By Michael McCarthy

If you’re a share investor, and you sense your only forex trading experience revolves around your international holidays, think again. Almost all local investors are exposed to movement in the Australian Dollar (AUD), and it’s an increasingly important influence on the direction of the share market.

Unfortunately, the impact of movement in currencies on the share market is not clear cut. There are a number of potential implications when the AUD moves. These divide into the direct and indirect effects. Naturally, changes in foreign exchange rates affect every company that deals with any other part of the globe – costs and revenues in another currency go up and down with the AUD. 

Direct currency impacts

This is true on both the credit and debit side of the ledger, and on the profit and loss statement as well as the balance sheet. Companies with income in foreign currencies are favourably exposed to a falling AUD. Companies can buy more AUD with their FX income when the AUD drops. Additionally, any assets they hold in foreign countries effectively go up in value when the AUD falls against that currency. And just as they benefit from falls, a rising AUD hurts their bottom line.

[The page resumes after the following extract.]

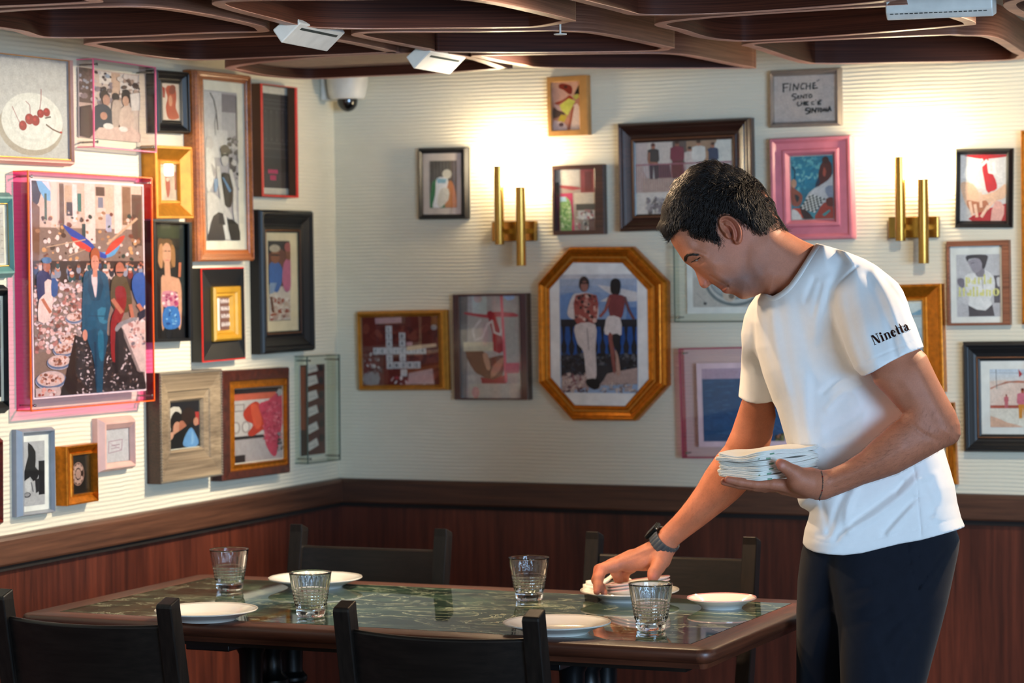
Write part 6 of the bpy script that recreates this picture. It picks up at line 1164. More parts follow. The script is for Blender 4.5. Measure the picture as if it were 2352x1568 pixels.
body_p = [(1890, 545), (1950, 572), (2010, 600), (2060, 660), (2090, 740), (2110, 820), (2128, 900), (2150, 970), (2172, 1034), (2185, 1076), (2197, 1115), (2203, 1154), (2212, 1189), (2224, 1215), (2240, 1330), (1845, 1345), (1839, 1247), (1844, 1216), (1852, 1193), (1856, 1176), (1846, 1169.5), (1835, 1164), (1829, 1155), (1821, 1120), (1808, 1045), (1797, 1000), (1787, 965), (1776, 925), (1752, 860), (1735, 800), (1730, 740), (1740, 690), (1760, 650), (1830, 590)]
Wb = [(1860, 600, .095), (1800, 680, .105), (1740, 700, .075), (1930, 620, .115), (1880, 700, .150), (2000, 760, .155), (1800, 850, .145), (1950, 900, .160), (1850, 1000, .150), (2050, 1000, .150), (1950, 1150, .150), (2120, 1150, .150), (1950, 1290, .160), (2150, 1250, .155)]
Rb = [(1800, 660, .06), (1860, 620, .06), (1800, 800, .075), (1950, 850, .095), (1850, 1000, .085), (2000, 1050, .09), (2000, 1250, .085), (1870, 1250, .075), (2180, 1200, .075)]
fl = [([(1758, 700), (1768, 800), (1795, 900), (1825, 1010)], 10, -.0026), ([(1790, 700), (1806, 800), (1825, 900), (1850, 1030)], 11, -.0022), ([(1772, 720), (1786, 820), (1808, 900)], 9, .0024),
      ([(1830, 690), (1850, 780), (1868, 880), (1868, 980)], 14, -.0020), ([(1852, 860), (1850, 960), (1862, 1040)], 13, .0022), ([(1900, 640), (1880, 700), (1872, 770)], 12, .0030), ([(1870, 640), (1850, 690)], 7, -.0030), ([(1885, 655), (1868, 720)], 6, -.0022),
      ([(1975, 880), (1930, 870), (1890, 900)], 8, -.0035), ([(1985, 905), (1940, 900), (1900, 940)], 9, .0030), ([(1950, 820), (1915, 800), (1885, 790)], 9, -.0025), ([(2000, 930), (1960, 960), (1905, 990)], 12, -.0028), ([(2040, 960), (1990, 1010), (1920, 1060)], 13, -.0030), ([(2020, 950), (1960, 1010), (1900, 1030)], 10, .0026),
      ([(2100, 1080), (2060, 1120), (2010, 1160), (1935, 1215), (1920, 1236)], 9, -.0060), ([(2110, 1100), (2070, 1140), (2010, 1185), (1950, 1220)], 9, .0050), ([(1965, 1125), (1948, 1160), (1945, 1200)], 9, .0055), ([(1945, 1120), (1925, 1160), (1905, 1225)], 8, -.0045), ([(2100, 1145), (2060, 1185), (2030, 1222)], 8, -.0050), ([(2095, 1165), (2060, 1205), (2042, 1225)], 7, .0035),
      ([(1885, 1150), (1895, 1190), (1900, 1225), (1880, 1228)], 7, -.0035), ([(2075, 1105), (2058, 1130)], 6, -.0035), ([(2130, 1110), (2150, 1150), (2140, 1180)], 10, -.0045), ([(2150, 1090), (2165, 1140), (2150, 1190)], 10, .0035), ([(2160, 1030), (2150, 1090), (2120, 1140)], 11, -.0030), ([(1870, 1100), (1880, 1150), (1870, 1190)], 10, .0030),
      ([(2096, 1065), (2106, 1110), (2110, 1160), (2117, 1240)], 2.0, -.0028), ([(1845, 1228), (1905, 1248), (1980, 1244), (2065, 1224), (2117, 1213), (2216, 1184)], 1.8, -.0016)]
dWb = folds(fl, PX, PY)
col2 = [(x+(9 if y < 672 else 3), y+(6 if y < 672 else 11)) for x, y in collar[1:-1]]
W2 = V.infl(body_p, Wb, Rb, [(1860, 640, 0), (1760, 750, .055), (1850, 900, .02), (2050, 900, -.01), (2000, 1200, 0)], 0, dWb, 2.35, 70)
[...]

Mining companies selling commodities priced in USD, healthcare companies with operations and revenues in other countries, financial and online groups with Asian subsidiaries and global industrial materials groups may all benefit when the AUD slides.

On the flip side, those with significant costs or liabilities in other currencies are at risk as the dollar falls. They often supply Australian consumers or businesses with goods imported from overseas. 

Of course, many companies are exposed on assets and liabilities, revenue and costs. The picture is further complicated by the fact that many companies seek what are known as “structural currency hedges”. If a company has a significant asset in Euros, it may create a matching liability by borrowing in Euros. In this way, gains and losses on the asset value caused by forex swings are offset by opposing losses or gains on the liabilities. Similarly, the income produced by the asset is (approximately) currency hedged by the costs of servicing the loan.

Investors may prefer to lean on expert analysis to determine the overall currency exposures of any given company. However, share prices are driven by a variety of factors, and even the most carefully calculated forex sensitivities are only a guide as to how any given stock will respond to currency moves. It’s often enough from an investment point of view to know on which side of the balance a company falls.

Globalisation and Australian shares

However, the most important effects can be indirect – and relate to the way international investors respond to currency moves. The increasing mobility of capital and the speed with which global investors respond to market developments means global investors regularly drive market direction and performance. 

For global investors the currency can be just as important a contributor to overall returns as the choice of investment. The two key currency questions for international investors are:

1) Where is the currency in relation to its historical ranges?

US investors are more likely to buy Australian shares when AUD/USD is closer to 70 US cents than US $1.10. This is largely due to valuation effects – Australian companies are cheaper for US investors when AUD/USD is low. However, the currency level can take weeks or months to make significant moves, this is a more passive aspect of currency impacts.

2) Where is the currency headed? 

This is potentially a daily “swing factor” in the share market. When forex sentiment swings, so do stocks. Last week’s inflation reading is a good example. Heading into the CPI data, market consensus was interest rates on hold for now, potentially higher AUD. The much weaker than forecast inflation numbers immediately lead to expectations of a rate cut, which saw the outlook for AUD swing to negative. 

Pressure on the Australian Share Price Index futures and banks commenced almost immediately. It appeared global investors were already bearish about the outlook for shares, but potential AUD strength brought caution. As soon forex swang, the selling began.

That’s why we’re all forex traders these days.